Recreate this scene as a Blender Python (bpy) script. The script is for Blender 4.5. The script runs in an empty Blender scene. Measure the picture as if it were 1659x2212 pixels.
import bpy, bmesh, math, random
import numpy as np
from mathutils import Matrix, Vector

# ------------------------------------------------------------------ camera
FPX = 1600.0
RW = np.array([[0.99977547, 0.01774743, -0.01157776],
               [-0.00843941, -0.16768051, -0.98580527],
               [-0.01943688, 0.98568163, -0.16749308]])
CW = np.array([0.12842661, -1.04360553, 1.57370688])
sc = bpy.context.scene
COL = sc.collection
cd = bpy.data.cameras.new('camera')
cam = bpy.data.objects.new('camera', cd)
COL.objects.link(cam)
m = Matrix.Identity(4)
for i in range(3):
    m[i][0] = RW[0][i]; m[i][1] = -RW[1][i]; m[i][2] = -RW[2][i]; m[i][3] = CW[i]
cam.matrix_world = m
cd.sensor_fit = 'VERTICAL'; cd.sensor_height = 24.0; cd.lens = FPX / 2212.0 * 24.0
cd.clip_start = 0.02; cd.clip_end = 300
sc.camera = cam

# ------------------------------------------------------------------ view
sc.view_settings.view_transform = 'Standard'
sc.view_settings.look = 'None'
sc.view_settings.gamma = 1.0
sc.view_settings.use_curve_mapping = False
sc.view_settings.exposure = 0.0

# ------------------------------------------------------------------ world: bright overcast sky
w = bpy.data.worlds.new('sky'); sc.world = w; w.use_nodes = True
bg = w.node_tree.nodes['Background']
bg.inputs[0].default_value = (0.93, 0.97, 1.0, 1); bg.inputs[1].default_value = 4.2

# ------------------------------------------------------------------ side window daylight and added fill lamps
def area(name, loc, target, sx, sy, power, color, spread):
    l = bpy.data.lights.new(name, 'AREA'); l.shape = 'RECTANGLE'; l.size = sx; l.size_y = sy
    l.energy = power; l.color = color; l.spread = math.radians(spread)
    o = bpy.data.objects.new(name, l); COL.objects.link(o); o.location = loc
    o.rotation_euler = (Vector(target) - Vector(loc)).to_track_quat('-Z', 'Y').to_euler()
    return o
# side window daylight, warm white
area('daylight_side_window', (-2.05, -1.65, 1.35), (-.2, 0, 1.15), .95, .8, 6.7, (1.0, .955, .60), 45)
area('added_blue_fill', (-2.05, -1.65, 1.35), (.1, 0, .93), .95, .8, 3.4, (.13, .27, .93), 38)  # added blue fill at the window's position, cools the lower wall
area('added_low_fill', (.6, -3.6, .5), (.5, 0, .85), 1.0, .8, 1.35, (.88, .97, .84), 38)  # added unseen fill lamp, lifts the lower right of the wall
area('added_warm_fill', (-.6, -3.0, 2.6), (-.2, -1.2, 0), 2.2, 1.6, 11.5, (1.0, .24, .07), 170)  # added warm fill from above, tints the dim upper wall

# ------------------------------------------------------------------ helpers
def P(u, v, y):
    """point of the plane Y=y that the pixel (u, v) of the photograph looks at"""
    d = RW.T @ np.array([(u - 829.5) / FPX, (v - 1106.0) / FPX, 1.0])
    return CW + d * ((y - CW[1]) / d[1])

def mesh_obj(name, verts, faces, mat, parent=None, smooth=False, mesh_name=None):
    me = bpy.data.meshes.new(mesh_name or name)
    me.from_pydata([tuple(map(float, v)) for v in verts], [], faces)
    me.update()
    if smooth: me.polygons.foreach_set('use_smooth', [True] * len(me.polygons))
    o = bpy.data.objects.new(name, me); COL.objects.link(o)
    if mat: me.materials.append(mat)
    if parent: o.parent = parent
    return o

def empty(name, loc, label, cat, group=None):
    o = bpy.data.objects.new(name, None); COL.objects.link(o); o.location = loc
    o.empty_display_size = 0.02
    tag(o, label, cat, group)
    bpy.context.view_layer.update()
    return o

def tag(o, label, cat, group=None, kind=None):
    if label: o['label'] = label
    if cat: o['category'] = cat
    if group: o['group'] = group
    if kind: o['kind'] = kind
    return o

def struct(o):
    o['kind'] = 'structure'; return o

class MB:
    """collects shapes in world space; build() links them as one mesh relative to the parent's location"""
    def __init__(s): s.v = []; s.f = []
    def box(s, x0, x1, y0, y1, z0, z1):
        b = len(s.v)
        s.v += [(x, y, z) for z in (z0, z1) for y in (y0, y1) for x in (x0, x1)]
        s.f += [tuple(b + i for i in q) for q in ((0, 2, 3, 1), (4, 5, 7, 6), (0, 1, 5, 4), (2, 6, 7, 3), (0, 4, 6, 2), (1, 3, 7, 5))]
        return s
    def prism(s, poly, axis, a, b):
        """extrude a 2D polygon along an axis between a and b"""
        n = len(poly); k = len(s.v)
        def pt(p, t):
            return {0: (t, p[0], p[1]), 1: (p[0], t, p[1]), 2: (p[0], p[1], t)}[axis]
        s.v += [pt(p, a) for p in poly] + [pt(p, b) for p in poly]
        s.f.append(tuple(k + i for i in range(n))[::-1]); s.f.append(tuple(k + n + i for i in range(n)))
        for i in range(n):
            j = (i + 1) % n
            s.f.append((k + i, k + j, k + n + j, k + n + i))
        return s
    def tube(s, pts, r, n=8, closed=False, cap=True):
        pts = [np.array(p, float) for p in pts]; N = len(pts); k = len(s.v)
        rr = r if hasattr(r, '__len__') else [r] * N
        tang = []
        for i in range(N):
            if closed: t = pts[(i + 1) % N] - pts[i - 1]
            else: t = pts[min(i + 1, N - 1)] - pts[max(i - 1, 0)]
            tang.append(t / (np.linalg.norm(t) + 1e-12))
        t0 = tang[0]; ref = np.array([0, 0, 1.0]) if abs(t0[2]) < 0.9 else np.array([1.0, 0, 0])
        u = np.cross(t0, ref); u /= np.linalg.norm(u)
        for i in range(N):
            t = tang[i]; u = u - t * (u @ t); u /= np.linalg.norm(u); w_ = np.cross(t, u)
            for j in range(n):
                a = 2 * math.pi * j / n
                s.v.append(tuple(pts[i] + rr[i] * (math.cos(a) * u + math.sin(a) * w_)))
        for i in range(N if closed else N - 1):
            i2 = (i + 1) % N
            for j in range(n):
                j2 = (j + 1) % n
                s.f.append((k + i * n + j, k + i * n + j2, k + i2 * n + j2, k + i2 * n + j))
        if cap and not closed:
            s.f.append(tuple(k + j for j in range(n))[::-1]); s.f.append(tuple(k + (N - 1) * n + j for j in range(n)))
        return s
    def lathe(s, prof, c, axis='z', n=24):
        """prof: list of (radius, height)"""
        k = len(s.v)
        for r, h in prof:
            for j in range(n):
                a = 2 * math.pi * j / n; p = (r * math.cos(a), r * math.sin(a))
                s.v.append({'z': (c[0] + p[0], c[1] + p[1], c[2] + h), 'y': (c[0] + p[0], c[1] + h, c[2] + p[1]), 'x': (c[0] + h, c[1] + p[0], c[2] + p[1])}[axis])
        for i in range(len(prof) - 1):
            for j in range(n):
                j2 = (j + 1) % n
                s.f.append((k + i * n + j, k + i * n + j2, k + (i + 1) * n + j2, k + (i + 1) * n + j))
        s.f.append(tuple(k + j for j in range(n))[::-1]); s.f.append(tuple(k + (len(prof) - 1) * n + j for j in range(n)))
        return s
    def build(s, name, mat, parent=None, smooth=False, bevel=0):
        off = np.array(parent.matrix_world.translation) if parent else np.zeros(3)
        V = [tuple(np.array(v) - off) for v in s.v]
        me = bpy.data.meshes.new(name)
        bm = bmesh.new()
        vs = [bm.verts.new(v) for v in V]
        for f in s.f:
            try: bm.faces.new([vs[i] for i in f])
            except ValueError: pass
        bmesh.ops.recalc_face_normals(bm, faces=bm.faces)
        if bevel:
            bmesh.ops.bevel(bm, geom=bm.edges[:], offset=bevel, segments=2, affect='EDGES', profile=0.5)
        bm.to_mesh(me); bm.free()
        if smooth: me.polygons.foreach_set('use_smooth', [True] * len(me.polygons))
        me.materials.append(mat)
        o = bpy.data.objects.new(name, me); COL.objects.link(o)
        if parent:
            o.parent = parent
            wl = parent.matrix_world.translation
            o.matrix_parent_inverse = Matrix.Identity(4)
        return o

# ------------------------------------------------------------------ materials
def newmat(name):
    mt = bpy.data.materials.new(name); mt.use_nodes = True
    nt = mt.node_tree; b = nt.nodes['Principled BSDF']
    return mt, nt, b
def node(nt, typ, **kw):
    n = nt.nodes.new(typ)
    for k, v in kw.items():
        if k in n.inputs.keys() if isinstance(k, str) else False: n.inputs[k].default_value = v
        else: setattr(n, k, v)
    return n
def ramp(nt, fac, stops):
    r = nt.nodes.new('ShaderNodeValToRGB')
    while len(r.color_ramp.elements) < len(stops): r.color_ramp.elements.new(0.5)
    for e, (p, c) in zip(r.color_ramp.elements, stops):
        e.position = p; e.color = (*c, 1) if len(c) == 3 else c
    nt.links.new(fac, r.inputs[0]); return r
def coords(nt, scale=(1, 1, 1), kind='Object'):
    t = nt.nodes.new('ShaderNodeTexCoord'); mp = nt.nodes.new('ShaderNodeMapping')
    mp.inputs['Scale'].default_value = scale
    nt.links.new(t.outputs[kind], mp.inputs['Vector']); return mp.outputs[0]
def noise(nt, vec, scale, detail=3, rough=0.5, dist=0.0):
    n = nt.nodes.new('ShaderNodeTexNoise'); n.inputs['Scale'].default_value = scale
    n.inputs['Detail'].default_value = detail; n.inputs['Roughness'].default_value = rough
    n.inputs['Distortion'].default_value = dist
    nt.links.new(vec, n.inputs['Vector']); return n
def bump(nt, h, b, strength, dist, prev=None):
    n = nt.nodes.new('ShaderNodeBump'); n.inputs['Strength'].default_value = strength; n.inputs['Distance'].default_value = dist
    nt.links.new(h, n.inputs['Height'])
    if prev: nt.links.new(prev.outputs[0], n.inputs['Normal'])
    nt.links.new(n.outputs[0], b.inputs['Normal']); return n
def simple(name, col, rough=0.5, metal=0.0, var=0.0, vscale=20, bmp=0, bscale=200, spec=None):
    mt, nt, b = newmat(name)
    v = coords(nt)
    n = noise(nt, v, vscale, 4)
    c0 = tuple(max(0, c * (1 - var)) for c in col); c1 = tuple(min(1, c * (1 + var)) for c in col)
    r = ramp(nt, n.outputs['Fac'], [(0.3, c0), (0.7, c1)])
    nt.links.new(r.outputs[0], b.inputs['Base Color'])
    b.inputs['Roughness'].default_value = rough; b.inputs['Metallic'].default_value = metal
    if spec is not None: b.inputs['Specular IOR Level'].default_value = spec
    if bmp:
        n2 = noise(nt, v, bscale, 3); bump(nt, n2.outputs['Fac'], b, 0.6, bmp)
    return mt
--
* _INSTRUCTION_: Reproduce exactly, please, only the lines from the start of the data above to the line that contains "from mathutils import Matrix, Vector", with both ends kept.

* _FULL SOLUTION_:
Recreate this scene as a Blender Python (bpy) script. The script is for Blender 4.5. The script runs in an empty Blender scene. Measure the picture as if it were 1659x2212 pixels.
import bpy, bmesh, math, random
import numpy as np
from mathutils import Matrix, Vector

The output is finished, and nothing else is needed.